Ainda está difícil de entrar no trilho…
O modelo escolhido pelo governo para o programa de concessão de ferrovias tem vários problemas, além do chamado “Risco Valec”, de acordo com especialistas ouvidos pelo Brasil Econômico. A ausência de uma garantia robusta para o fluxo de pagamentos aos concessionários durante o contrato, pouca informação disponível sobre as obras envolvidas (todas bilionárias) e fragilidades no arranjo regulatório em si, inspirado em experiências europeias, são alguns dos pontos críticos apontados. “O caso mais conhecido de uso desse modelo é a Grã Bretanha, onde foi adotado de forma pioneira.

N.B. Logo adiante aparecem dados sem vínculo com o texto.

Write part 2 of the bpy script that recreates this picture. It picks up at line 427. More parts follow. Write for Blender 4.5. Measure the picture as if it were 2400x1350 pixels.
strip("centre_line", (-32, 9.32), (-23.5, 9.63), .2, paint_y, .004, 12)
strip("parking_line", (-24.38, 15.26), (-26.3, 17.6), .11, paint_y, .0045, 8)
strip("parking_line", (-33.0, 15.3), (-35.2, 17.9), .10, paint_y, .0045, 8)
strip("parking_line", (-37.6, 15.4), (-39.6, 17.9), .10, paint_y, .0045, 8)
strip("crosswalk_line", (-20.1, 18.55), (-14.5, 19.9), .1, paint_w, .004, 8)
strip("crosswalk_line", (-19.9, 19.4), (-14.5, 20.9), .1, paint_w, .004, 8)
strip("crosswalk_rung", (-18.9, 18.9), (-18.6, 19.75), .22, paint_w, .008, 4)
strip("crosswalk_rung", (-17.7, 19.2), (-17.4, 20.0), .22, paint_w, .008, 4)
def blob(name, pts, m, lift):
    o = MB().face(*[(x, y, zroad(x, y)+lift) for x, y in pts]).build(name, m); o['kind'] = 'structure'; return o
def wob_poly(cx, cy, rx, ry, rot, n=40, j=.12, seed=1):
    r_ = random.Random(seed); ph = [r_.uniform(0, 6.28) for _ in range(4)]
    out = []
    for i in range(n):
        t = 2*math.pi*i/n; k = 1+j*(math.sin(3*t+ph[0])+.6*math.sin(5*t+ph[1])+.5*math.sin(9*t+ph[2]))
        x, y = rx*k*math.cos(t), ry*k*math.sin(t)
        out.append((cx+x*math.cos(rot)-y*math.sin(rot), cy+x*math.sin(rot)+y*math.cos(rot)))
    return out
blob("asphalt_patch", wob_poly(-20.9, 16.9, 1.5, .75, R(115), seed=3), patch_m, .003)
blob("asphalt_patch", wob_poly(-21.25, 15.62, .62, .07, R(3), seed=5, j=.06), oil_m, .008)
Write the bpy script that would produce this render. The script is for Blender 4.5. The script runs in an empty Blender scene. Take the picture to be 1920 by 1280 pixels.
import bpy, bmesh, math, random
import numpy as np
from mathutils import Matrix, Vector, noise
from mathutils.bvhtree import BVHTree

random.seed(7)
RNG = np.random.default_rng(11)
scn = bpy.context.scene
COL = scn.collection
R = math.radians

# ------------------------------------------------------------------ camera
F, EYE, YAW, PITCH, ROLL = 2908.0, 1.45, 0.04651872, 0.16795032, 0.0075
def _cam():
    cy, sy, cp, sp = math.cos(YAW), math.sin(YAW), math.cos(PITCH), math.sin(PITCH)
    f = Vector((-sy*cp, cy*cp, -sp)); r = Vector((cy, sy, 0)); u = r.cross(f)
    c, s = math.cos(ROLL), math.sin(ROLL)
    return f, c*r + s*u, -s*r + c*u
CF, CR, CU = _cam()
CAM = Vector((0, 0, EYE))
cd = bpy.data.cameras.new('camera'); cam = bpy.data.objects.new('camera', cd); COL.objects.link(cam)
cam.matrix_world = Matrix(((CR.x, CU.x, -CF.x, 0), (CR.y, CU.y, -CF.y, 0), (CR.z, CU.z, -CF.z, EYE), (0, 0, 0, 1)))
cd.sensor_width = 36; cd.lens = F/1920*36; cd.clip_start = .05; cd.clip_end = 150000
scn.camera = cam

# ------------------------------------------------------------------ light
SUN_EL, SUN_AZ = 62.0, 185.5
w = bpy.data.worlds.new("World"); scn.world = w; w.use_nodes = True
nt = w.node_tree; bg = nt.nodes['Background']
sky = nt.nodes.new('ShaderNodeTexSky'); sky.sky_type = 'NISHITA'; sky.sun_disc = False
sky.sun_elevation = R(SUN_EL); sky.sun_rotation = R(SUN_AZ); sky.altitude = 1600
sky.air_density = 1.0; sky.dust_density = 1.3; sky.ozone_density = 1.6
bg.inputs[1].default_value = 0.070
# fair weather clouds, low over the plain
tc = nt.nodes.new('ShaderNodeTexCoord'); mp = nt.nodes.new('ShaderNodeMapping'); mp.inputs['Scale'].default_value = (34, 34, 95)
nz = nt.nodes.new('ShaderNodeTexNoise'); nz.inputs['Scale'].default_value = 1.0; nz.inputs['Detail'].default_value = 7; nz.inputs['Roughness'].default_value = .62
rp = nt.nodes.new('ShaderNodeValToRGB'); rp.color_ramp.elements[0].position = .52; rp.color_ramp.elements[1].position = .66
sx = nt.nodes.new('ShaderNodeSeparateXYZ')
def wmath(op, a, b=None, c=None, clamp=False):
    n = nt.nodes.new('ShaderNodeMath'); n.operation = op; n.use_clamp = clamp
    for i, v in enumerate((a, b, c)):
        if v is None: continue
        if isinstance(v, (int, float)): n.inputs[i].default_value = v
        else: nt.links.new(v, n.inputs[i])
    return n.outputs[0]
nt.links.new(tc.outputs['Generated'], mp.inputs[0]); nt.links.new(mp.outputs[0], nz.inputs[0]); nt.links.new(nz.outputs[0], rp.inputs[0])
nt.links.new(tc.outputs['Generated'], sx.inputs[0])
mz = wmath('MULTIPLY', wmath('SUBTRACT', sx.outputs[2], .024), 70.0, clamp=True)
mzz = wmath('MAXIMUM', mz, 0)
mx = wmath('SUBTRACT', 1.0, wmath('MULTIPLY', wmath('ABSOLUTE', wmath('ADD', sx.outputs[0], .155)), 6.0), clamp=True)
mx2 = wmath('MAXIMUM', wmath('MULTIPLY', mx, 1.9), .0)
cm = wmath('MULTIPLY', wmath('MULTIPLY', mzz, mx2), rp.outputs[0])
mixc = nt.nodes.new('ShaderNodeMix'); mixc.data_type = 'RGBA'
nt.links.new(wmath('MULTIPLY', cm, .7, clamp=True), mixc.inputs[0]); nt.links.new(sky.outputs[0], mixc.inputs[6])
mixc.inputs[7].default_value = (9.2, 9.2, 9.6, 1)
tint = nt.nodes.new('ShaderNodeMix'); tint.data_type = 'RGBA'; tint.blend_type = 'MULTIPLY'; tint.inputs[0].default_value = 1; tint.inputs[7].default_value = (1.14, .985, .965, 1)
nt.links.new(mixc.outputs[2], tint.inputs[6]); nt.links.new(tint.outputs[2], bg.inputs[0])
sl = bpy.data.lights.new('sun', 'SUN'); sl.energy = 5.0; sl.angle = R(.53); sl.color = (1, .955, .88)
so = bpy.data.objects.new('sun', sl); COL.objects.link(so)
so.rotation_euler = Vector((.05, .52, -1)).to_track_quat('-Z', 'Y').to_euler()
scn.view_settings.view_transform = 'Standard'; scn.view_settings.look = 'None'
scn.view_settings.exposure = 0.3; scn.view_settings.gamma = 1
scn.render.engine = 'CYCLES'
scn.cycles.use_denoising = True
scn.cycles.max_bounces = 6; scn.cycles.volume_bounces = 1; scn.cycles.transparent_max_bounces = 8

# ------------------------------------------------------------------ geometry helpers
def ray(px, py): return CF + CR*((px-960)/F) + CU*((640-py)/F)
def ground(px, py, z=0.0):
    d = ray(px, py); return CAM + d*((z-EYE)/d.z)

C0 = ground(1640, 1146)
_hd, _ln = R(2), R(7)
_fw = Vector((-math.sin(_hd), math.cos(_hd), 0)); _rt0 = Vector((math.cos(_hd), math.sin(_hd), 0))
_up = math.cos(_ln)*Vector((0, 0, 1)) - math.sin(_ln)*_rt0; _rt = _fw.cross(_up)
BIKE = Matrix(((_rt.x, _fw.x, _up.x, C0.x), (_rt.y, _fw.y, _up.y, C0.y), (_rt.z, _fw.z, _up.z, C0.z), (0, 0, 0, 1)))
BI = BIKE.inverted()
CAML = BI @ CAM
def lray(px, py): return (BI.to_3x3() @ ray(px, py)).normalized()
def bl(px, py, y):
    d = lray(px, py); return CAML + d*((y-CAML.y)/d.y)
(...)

Deu sérios problemas – má conservação das vias, quebras de trens, com paralisação de serviços, e foi depois abandonado”, conta o economista Armando Castelar, Coordenador de Economia Aplicada do Instituto Brasileiro de Economia da Fundação Getúlio Vargas (IBRE/FGV).
No setor ferroviário, os investimentos estimados são de R$ 99,6 bilhões na construção e no melhoramento de 11 mil km de linhas férreas distribuídos em 11 trechos. O ministro da Fazenda, Guido Mantega, afirmou ontem que o governo tentará viabilizar ao menos dois leilões de ferrovias neste ano, mas a decisão depende ainda da finalização do modelo de concessão, mais complexo do que o adotado para as concessões rodoviárias.
O governo está revisando as regras de concessão das ferrovias por determinação do Tribunal de Contas da União (TCU), que considerou-as juridicamente frágeis. A arquitetura anunciada, agora sob reavaliação, separa concessionários de operadores. A concessionária, responsável pela construção da ferrovia, deterá seu direito de exploração. A estatal Valec, a ser substituída pela Empresa Brasileira de Ferrovias (EBF), conforme os estudos em andamento – comprará da concessionária toda a capacidade da estrada de ferro e a oferecerá aos usuários: embarcadores, operadores ferroviários independentes e concessionários (desde que de outros trechos ferroviários). A decisão de vender o direito de passagem em ofertas públicas, segundo o governo, tem o objetivo de garantir o livre acesso dos interessados às ferrovias.
Castelar aponta que na Europa o modelo foi adotado em outros países, mas com aperfeiçoamentos, e em contextos diferentes do brasileiro. “A Europa Continental também começou mais recentemente a adotar um modelo semelhante, mas com diferenças importantes: uma, que os principais operadores de infraestrutura e de transporte são empresas estatais, de forma que há menos conflito de interesses. Outro, que o objetivo lá não é ser eficiente, mas gerar a integração política e econômica entre os países membros da União Européia”, explica.
Para Castelar, o fato de o governo ter buscado a participação do setor privado para realizar os investimentos e operar as novas ferrovias é positivo. Porém, a decisão de alterar a forma como o setor estava historicamente estruturado trouxe grande insegurança. A mudança, apesar de ter objetivos meritórios (garantir o direito de passagem pelas ferrovias) apresenta principalmente riscos institucionais que comprometem sua eficácia. “São problemas de governança na relação entre operadores de infraestrutura e de transporte, de forma a proteger qualidade de trens e das vias”, diz.
Outros especialistas apontam a falta de garantia sobre o fluxo de pagamento da demanda comprada pelos concessionários. “Há pouca clareza sobre de onde virão os recursos para comprar a demanda e como o pagamento será feito”, diz Eduardo Padilha, analista de infraestrutura e professor do Insper Instituto de Ensino e Pesquisa.
O advogado Bruno Dario Werneck, do escritório Mattos Filho, Veiga Filho, Marrey Jr. e Quiroa, reforça: a ausência de um fundo garantidor previsto em lei, a exemplo do existente na lei que ampara as Parcerias Públicas Privadas (PPP), constituído com ativos destinados a cobrir as obrigações do governo (no caso, o pagamento pela demanda da rodovia ao longo dos 30 anos de contrato) afugenta os investidores, por criar grande insegurança com relação ao retorno dos investimentos.
“A questão não é criar uma nova estatal ou capitalizar a Valec com recursos. É oferecer garantias sólidas: o aval do Tesouro Nacional, por exemplo”, diz o advogado. Werneck cita como risco adicional ao fato de haver pouca informação acumulada sobre a complexidade das obras envolvidas. O programa envolve obras novas a respeito das quais pouco se conhece além dos próprios traçados. “Formos procurados por investidores interessados no programa que recuaram diante desses dois problemas principais”, diz.